--- DIRECTIONS ---
The entries that follow should be written out exactly.

--- start GIVEN DATA ---

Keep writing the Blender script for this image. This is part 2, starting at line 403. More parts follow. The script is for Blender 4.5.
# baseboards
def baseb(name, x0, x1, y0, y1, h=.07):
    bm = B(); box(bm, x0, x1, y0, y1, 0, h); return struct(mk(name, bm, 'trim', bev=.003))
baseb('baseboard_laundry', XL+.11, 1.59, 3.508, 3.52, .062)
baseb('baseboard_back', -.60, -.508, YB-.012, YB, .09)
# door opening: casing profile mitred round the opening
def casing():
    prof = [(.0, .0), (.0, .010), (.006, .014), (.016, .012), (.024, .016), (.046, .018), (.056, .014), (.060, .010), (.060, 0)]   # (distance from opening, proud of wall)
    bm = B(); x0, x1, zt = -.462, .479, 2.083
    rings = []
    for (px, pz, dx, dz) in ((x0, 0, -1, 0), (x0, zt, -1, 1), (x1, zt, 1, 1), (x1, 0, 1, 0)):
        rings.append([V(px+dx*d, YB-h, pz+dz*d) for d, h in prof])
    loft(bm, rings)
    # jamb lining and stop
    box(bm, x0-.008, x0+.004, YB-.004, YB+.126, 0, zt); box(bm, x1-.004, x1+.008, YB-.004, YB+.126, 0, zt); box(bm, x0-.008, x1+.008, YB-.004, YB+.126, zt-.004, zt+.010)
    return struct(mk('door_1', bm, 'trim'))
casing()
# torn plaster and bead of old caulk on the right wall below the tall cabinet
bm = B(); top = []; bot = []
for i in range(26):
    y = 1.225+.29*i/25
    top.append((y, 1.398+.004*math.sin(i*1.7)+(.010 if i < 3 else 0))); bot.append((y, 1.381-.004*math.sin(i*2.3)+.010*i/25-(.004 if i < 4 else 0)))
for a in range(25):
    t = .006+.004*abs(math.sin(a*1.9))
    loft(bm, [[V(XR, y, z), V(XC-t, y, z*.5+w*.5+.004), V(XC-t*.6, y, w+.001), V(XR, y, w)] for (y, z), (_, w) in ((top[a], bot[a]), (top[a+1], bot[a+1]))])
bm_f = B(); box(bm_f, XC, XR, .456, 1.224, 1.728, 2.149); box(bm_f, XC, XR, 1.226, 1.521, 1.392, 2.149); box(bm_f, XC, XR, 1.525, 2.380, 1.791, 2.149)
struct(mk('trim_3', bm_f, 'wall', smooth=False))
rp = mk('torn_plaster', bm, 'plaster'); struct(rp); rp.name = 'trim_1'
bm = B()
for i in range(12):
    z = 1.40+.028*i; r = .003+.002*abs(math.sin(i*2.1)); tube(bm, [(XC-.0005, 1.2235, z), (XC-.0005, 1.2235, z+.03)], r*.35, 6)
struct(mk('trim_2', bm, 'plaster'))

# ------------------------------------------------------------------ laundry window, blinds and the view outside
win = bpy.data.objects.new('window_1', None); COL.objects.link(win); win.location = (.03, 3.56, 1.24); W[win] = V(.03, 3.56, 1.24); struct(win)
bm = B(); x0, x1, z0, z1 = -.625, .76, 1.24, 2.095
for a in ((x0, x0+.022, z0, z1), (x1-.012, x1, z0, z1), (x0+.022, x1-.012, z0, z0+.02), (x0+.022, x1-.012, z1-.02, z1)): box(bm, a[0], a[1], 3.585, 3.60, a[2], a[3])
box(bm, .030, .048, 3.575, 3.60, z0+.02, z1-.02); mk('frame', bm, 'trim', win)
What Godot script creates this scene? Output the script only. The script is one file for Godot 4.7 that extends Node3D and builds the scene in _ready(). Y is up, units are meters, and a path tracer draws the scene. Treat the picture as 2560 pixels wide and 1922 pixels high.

--- end GIVEN DATA ---

--- FULL OUTPUT ---
Keep writing the Blender script for this image. This is part 2, starting at line 403. More parts follow. The script is for Blender 4.5.
# baseboards
def baseb(name, x0, x1, y0, y1, h=.07):
    bm = B(); box(bm, x0, x1, y0, y1, 0, h); return struct(mk(name, bm, 'trim', bev=.003))
baseb('baseboard_laundry', XL+.11, 1.59, 3.508, 3.52, .062)
baseb('baseboard_back', -.60, -.508, YB-.012, YB, .09)
# door opening: casing profile mitred round the opening
def casing():
    prof = [(.0, .0), (.0, .010), (.006, .014), (.016, .012), (.024, .016), (.046, .018), (.056, .014), (.060, .010), (.060, 0)]   # (distance from opening, proud of wall)
    bm = B(); x0, x1, zt = -.462, .479, 2.083
    rings = []
    for (px, pz, dx, dz) in ((x0, 0, -1, 0), (x0, zt, -1, 1), (x1, zt, 1, 1), (x1, 0, 1, 0)):
        rings.append([V(px+dx*d, YB-h, pz+dz*d) for d, h in prof])
    loft(bm, rings)
    # jamb lining and stop
    box(bm, x0-.008, x0+.004, YB-.004, YB+.126, 0, zt); box(bm, x1-.004, x1+.008, YB-.004, YB+.126, 0, zt); box(bm, x0-.008, x1+.008, YB-.004, YB+.126, zt-.004, zt+.010)
    return struct(mk('door_1', bm, 'trim'))
casing()
# torn plaster and bead of old caulk on the right wall below the tall cabinet
bm = B(); top = []; bot = []
for i in range(26):
    y = 1.225+.29*i/25
    top.append((y, 1.398+.004*math.sin(i*1.7)+(.010 if i < 3 else 0))); bot.append((y, 1.381-.004*math.sin(i*2.3)+.010*i/25-(.004 if i < 4 else 0)))
for a in range(25):
    t = .006+.004*abs(math.sin(a*1.9))
    loft(bm, [[V(XR, y, z), V(XC-t, y, z*.5+w*.5+.004), V(XC-t*.6, y, w+.001), V(XR, y, w)] for (y, z), (_, w) in ((top[a], bot[a]), (top[a+1], bot[a+1]))])
bm_f = B(); box(bm_f, XC, XR, .456, 1.224, 1.728, 2.149); box(bm_f, XC, XR, 1.226, 1.521, 1.392, 2.149); box(bm_f, XC, XR, 1.525, 2.380, 1.791, 2.149)
struct(mk('trim_3', bm_f, 'wall', smooth=False))
rp = mk('torn_plaster', bm, 'plaster'); struct(rp); rp.name = 'trim_1'
bm = B()
for i in range(12):
    z = 1.40+.028*i; r = .003+.002*abs(math.sin(i*2.1)); tube(bm, [(XC-.0005, 1.2235, z), (XC-.0005, 1.2235, z+.03)], r*.35, 6)
struct(mk('trim_2', bm, 'plaster'))

# ------------------------------------------------------------------ laundry window, blinds and the view outside
win = bpy.data.objects.new('window_1', None); COL.objects.link(win); win.location = (.03, 3.56, 1.24); W[win] = V(.03, 3.56, 1.24); struct(win)
bm = B(); x0, x1, z0, z1 = -.625, .76, 1.24, 2.095
for a in ((x0, x0+.022, z0, z1), (x1-.012, x1, z0, z1), (x0+.022, x1-.012, z0, z0+.02), (x0+.022, x1-.012, z1-.02, z1)): box(bm, a[0], a[1], 3.585, 3.60, a[2], a[3])
box(bm, .030, .048, 3.575, 3.60, z0+.02, z1-.02); mk('frame', bm, 'trim', win)
What Godot script creates this scene? Output the script only. The script is one file for Godot 4.7 that extends Node3D and builds the scene in _ready(). Y is up, units are meters, and a path tracer draws the scene. Treat the picture as 2560 pixels wide and 1922 pixels high.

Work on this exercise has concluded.